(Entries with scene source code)
§
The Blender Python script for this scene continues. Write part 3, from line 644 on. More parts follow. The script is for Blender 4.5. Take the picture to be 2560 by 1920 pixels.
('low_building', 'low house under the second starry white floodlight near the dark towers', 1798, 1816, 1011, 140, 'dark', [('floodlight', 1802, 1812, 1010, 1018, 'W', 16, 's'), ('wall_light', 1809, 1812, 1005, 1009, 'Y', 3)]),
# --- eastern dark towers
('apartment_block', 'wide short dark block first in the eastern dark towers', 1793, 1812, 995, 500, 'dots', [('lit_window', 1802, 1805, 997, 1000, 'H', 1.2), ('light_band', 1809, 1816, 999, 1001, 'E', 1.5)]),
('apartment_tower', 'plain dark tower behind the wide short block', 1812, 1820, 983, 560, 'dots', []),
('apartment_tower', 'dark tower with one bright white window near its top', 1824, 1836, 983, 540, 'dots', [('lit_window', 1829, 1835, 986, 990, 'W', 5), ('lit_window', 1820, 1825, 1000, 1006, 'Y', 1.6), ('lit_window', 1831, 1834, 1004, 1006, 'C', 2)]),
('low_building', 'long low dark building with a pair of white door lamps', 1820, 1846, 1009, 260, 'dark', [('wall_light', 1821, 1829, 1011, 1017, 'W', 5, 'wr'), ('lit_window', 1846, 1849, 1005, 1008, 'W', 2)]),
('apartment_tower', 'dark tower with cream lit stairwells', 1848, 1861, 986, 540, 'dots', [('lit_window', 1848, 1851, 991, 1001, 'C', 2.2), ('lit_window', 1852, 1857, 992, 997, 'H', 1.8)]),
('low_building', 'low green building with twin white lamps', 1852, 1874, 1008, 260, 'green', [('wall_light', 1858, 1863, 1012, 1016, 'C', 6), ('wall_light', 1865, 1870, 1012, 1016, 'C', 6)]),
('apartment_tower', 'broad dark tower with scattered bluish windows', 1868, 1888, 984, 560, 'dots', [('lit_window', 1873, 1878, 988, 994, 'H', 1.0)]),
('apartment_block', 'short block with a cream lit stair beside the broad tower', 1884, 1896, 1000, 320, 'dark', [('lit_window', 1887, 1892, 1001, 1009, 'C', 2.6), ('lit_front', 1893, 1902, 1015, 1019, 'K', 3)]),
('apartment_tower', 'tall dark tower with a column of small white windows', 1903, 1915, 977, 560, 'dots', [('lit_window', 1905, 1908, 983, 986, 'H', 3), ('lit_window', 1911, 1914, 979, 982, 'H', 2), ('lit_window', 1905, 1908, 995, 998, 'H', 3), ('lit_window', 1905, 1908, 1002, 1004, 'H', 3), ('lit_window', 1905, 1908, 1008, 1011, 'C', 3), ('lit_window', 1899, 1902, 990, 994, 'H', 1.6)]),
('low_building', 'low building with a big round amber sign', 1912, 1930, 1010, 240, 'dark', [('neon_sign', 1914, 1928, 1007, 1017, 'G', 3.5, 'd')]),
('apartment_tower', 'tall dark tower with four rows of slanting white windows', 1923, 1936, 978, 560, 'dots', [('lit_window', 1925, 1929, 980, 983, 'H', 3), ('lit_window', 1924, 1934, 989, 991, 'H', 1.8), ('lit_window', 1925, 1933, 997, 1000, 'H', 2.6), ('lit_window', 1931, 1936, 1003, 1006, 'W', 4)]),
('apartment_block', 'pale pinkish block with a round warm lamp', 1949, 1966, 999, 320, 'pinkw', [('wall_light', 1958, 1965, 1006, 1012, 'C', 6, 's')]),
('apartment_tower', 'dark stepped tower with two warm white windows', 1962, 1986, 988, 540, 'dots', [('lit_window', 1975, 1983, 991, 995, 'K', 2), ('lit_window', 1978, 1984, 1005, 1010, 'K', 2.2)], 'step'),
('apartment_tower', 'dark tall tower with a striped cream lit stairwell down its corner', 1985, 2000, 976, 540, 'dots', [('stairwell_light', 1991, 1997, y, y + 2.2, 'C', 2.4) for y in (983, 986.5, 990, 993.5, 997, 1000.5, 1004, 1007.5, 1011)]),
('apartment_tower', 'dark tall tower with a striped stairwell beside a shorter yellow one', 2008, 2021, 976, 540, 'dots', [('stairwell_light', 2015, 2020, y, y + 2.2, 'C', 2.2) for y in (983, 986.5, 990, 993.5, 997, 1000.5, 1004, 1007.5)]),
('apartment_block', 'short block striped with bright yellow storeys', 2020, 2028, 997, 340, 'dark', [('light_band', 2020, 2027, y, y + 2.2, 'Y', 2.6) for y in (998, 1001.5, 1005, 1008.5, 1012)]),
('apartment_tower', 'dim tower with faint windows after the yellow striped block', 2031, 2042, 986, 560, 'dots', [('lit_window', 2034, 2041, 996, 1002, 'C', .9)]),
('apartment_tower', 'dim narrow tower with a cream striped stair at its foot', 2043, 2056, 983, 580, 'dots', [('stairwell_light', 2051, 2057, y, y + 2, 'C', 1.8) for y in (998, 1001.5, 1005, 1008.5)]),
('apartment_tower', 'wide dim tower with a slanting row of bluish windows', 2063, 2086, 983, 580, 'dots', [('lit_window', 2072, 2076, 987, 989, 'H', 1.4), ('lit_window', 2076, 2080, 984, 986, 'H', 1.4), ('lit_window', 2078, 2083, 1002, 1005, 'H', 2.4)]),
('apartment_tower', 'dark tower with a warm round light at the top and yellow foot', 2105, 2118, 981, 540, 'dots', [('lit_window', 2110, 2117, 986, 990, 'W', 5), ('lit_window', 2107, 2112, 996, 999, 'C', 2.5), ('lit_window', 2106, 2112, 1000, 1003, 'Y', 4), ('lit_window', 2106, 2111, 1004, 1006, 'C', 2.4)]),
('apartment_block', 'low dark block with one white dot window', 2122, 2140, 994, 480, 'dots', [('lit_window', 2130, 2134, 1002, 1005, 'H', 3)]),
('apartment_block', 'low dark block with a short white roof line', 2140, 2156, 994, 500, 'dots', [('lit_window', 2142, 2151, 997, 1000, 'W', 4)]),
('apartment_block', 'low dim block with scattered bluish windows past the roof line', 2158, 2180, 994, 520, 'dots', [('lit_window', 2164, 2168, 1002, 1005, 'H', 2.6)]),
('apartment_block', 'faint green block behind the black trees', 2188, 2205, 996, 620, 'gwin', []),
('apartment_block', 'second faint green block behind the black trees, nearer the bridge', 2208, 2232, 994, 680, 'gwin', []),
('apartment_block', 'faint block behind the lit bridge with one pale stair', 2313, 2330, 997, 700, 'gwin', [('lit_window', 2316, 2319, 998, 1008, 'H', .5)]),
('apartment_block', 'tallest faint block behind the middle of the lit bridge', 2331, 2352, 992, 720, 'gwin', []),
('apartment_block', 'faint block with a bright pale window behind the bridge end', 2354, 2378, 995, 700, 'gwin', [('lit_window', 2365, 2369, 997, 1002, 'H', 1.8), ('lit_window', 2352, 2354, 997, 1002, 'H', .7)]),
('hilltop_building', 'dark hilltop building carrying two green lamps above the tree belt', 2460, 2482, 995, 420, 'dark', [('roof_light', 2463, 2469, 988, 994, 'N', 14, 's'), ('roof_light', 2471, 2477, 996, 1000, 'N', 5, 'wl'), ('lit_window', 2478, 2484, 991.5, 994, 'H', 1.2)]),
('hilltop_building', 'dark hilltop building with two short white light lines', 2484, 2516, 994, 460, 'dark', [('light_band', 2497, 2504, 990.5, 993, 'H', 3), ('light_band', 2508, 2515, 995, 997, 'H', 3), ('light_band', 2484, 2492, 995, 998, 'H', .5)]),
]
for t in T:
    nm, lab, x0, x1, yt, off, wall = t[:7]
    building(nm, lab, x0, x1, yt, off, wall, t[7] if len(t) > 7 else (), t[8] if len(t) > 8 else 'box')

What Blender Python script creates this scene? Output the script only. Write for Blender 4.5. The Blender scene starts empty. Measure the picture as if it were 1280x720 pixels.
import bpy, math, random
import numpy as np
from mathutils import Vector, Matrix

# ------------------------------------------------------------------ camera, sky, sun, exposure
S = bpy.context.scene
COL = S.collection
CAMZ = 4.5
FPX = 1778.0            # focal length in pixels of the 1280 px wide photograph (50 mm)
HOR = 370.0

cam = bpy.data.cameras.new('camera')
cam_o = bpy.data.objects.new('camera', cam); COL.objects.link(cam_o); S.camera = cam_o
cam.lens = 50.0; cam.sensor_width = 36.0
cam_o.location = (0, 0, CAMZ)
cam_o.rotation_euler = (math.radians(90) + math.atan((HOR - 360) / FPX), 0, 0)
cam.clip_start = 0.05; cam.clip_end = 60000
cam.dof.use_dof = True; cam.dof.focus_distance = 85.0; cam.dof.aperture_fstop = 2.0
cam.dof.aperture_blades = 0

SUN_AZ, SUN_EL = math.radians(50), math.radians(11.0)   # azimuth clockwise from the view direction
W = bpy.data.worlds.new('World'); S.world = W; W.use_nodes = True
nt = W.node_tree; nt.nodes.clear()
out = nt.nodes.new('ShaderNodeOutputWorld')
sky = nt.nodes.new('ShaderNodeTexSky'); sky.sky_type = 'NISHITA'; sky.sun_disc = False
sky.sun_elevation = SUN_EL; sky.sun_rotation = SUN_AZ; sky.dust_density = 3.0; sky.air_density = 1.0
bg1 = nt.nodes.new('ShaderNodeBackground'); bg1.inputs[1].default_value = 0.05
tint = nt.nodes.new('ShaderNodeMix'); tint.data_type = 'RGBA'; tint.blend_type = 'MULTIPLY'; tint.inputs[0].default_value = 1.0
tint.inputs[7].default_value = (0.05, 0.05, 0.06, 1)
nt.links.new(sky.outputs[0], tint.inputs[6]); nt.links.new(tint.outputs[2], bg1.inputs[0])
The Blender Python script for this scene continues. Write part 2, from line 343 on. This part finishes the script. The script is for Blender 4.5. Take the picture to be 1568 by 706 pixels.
§
Requirements: From the line that contains "What Blender Python" through the line that contains "from mathutils import Vector, Matrix", reproduce every line exactly, both end lines included.

Exercise answer:
What Blender Python script creates this scene? Output the script only. Write for Blender 4.5. The Blender scene starts empty. Measure the picture as if it were 1280x720 pixels.
import bpy, math, random
import numpy as np
from mathutils import Vector, Matrix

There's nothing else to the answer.